Dalam prasasti ini ada tiga pertanggalan penting sampai terbentuknya sebuah wanua (kampung), yaitu pertama pada 23 April 682 Dapunta Hiyan melakukan perjalanan suci, untuk merayakan Hari Trisuci Waisak.
“Kedua 19 Mei 682 Dapunta Hiyan dengan membawa lebih dari dua laksa tentara dengan 200 peti perbekalan naik perahu dan 1312 orang berjalan kaki berangkat dari Minana.
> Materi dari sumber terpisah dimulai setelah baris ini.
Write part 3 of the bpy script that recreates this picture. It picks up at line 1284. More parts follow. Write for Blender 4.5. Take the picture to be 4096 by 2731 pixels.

Dan 16 Juni 682 rombongan Dapunta Hiyan tiba di Mukha Upan, kemudian membuat wanua, dan Sriwijaya menang,” tulis Tomi
2. Prasasti Talang Tuwo
Prasasti Talang Tuwo ditemukan di Desa Talang Kelapa, Kecamatan Talang Kelapa, Palembang pada 1920. Prasasti yang ditulis dalam aksara Pallawa dan berbahasa Melayu Kuno terdiri dari 14 baris.
“Dipahatkan pada sebuah batu yang sudah dibentuk empat persegi jajaran genjang. Isinya tentang pembangunan Taman Sriksetra oleh Sri Jayanasa pada 23 Maret 684 dengan tujuan untuk kesejahteraan semua mahluk,” tutur Tomi.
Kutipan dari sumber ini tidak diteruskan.